Others are more concrete.  Please just look up the catalogue in Deuteronomy 28:1-14.  Please also note that they are conditional. They are promised to us if we “obey the voice of the Lord” (v 1,2,9 and 13). If we sincerely obey the Lord the list of both spiritual and concrete blessings available to us is endless. Another condition is that we “delight in the Law of the Lord” and meditate on it day and night (Psalm 1:2). If we do this we will be “like a tree planted by streams of water” bringing forth fruit in season, with leaves that do not wither, and in all that we do we will prosper” (v 3).
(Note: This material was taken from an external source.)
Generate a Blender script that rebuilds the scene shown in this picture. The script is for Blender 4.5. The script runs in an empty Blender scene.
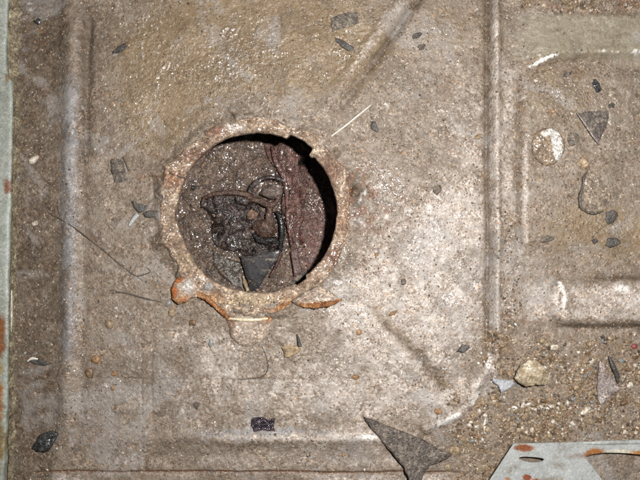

All the above blessings come forth very particularly, says Gordon MacDonald, as we go “below the waterline” of life and begin to live out of the deepest depths of our soul.  These spiritual depths in us will resonate as we go into the Beatitudes of Jesus in Matthew 5:1-11. Thus special blessings reach us, says Jesus, when we are poor in spirit, when we mourn, when we are meek (deeply obedient), when we hunger and thirst for righteousness, when we are merciful, when we are pure in heart, when we are peace makers and even when we are persecuted for righteousness sake.

Yet other deep blessings come our way when we tithe and are financially generous (Malachi 3:10). Blessings can even come to us when we “endure temptation” and fiery trials (1 Peter 4:12-14). Let it also be noted that we have an obligation to bless even “when reviled” or persecuted (1 Corinthians 4:12, Romans 12:14).  

So may I end saying: “GOD BLESS YOU.”  But now will you go out and bless someone else!